* **Short task**:
Collect each line holding the string "picture".

* **Collected data**:

———

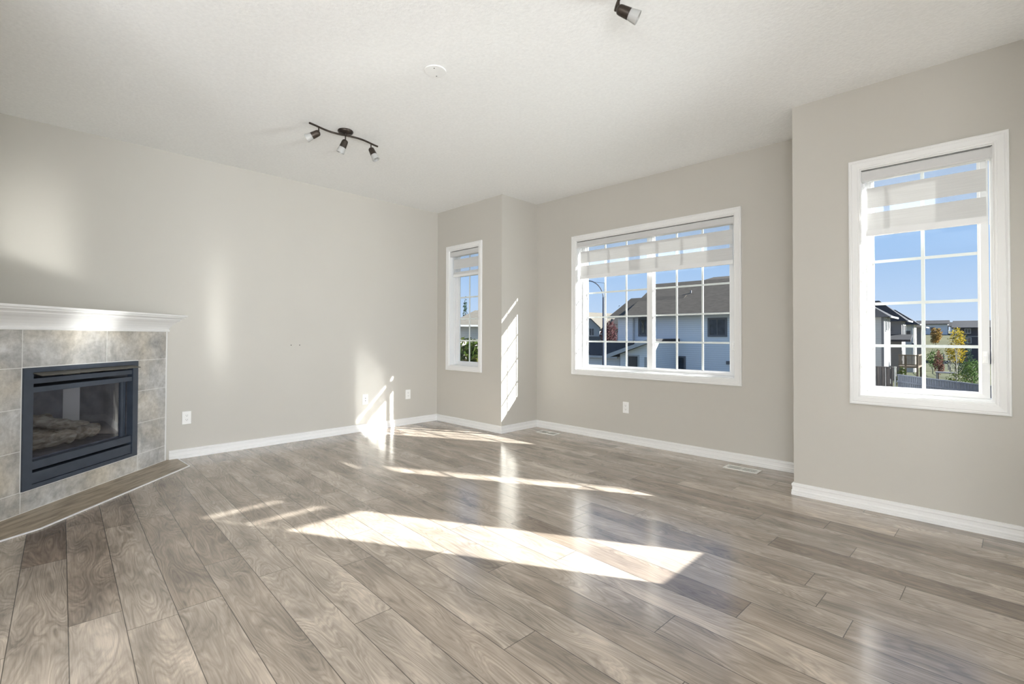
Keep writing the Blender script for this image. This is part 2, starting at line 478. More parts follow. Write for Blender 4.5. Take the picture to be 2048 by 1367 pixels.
# ------------------------------------------------------------------ mesh helpers
class MB:
    """collects shapes and links them as ONE mesh object"""
    def __init__(self):
        self.v = []; self.f = []; self.m = []
    def add(self, vs, fs, mi=0):
        o = len(self.v)
        self.v += [tuple(p) for p in vs]
        self.f += [tuple(i + o for i in f) for f in fs]
        self.m += [mi] * len(fs)
    def box(self, x0, x1, y0, y1, z0, z1, mi=0):
        self.add([(x0, y0, z0), (x1, y0, z0), (x1, y1, z0), (x0, y1, z0), (x0, y0, z1), (x1, y0, z1), (x1, y1, z1), (x0, y1, z1)],
                 [(0, 3, 2, 1), (4, 5, 6, 7), (0, 1, 5, 4), (1, 2, 6, 5), (2, 3, 7, 6), (3, 0, 4, 7)], mi)
    def prism(self, poly, z0, z1, mi=0):
        n = len(poly)
        self.add([(x, y, z0) for x, y in poly] + [(x, y, z1) for x, y in poly],
                 [tuple(reversed(range(n))), tuple(range(n, 2 * n))] + [(i, (i + 1) % n, n + (i + 1) % n, n + i) for i in range(n)], mi)
    def prism_x(self, poly, x0, x1, mi=0):
        n = len(poly)
        self.add([(x0, y, z) for y, z in poly] + [(x1, y, z) for y, z in poly],
                 [tuple(range(n)), tuple(reversed(range(n, 2 * n)))] + [(i, n + i, n + (i + 1) % n, (i + 1) % n) for i in range(n)], mi)
    def tube(self, pts, rad, seg=10, cap=True, mi=0):
        pts = [Vector(p) for p in pts]
        if not isinstance(rad, (list, tuple)):
            rad = [rad] * len(pts)
        rings = []
        for i, p in enumerate(pts):
            d = (pts[min(i + 1, len(pts) - 1)] - pts[max(i - 1, 0)]).normalized()
            a = d.orthogonal().normalized() if abs(d.z) > 0.95 else d.cross(Vector((0, 0, 1))).normalized()
            b = d.cross(a)
            rings.append([p + (a * math.cos(2 * math.pi * k / seg) + b * math.sin(2 * math.pi * k / seg)) * rad[i] for k in range(seg)])
        vs = [q for r in rings for q in r]
        fs = []
        for i in range(len(pts) - 1):
            for k in range(seg):
                k2 = (k + 1) % seg
                fs.append((i * seg + k, i * seg + k2, (i + 1) * seg + k2, (i + 1) * seg + k))
        if cap:
            fs.append(tuple(reversed(range(seg))))
            fs.append(tuple(range((len(pts) - 1) * seg, len(pts) * seg)))
        self.add(vs, fs, mi)
    def lathe(self, prof, seg=32, origin=(0, 0, 0), axis=(0, 0, 1), mi=0):
        """profile of (radius, height) along an axis"""
        ax = Vector(axis).normalized(); o = Vector(origin)
        a = ax.orthogonal().normalized(); b = ax.cross(a)
        vs = []
        for r, h in prof:
            for k in range(seg):
                t = 2 * math.pi * k / seg
                vs.append(o + ax * h + (a * math.cos(t) + b * math.sin(t)) * r)
        fs = []
        for i in range(len(prof) - 1):
            for k in range(seg):
                k2 = (k + 1) % seg
                fs.append((i * seg + k, i * seg + k2, (i + 1) * seg + k2, (i + 1) * seg + k))
        if prof[0][0] > 1e-6:
            fs.append(tuple(reversed(range(seg))))
        if prof[-1][0] > 1e-6:
            fs.append(tuple(range((len(prof) - 1) * seg, len(prof) * seg)))
        self.add(vs, fs, mi)
    def frame(self, x0, x1, z0, z1, prof, mi=0):
        """picture-frame moulding in the x/z plane: profile of (outward offset, y), closed, mitred corners"""
        n = len(prof)
        vs = []
        for w, y in prof:
            vs += [(x0 - w, y, z0 - w), (x1 + w, y, z0 - w), (x1 + w, y, z1 + w), (x0 - w, y, z1 + w)]
        fs = []
        for i in range(n):
            j = (i + 1) % n
            for k in range(4):
                k2 = (k + 1) % 4
                fs.append((i * 4 + k, i * 4 + k2, j * 4 + k2, j * 4 + k))
        self.add(vs, fs, mi)
    def build(self, name, mat, parent=None, bevel=0.0, smooth=False, recalc=True, merge=False):
        me = bpy.data.meshes.new(name)
        me.from_pydata(self.v, [], self.f)
        mats = mat if isinstance(mat, (list, tuple)) else [mat]
        for q in mats:
            me.materials.append(q)
        me.polygons.foreach_set('material_index', self.m)
        if recalc or merge:
            bm = bmesh.new(); bm.from_mesh(me)
            if merge:
                bmesh.ops.remove_doubles(bm, verts=bm.verts, dist=1e-5)
            if recalc:
                bmesh.ops.recalc_face_normals(bm, faces=bm.faces)
            bm.to_mesh(me); bm.free()
        if smooth:
            me.polygons.foreach_set('use_smooth', [True] * len(me.polygons))
            me.set_sharp_from_angle(angle=math.radians(38))
        o = bpy.data.objects.new(name, me)
        COL.objects.link(o)
        if parent is not None:
            o.parent = parent
        if bevel > 0:
            b = o.modifiers.new('bevel', 'BEVEL')
            b.width = bevel; b.segments = 2; b.limit_method = 'ANGLE'; b.angle_limit = math.radians(40)
        return o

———

* **Written response**:
Keep writing the Blender script for this image. This is part 2, starting at line 478. More parts follow. Write for Blender 4.5. Take the picture to be 2048 by 1367 pixels.
        """picture-frame moulding in the x/z plane: profile of (outward offset, y), closed, mitred corners"""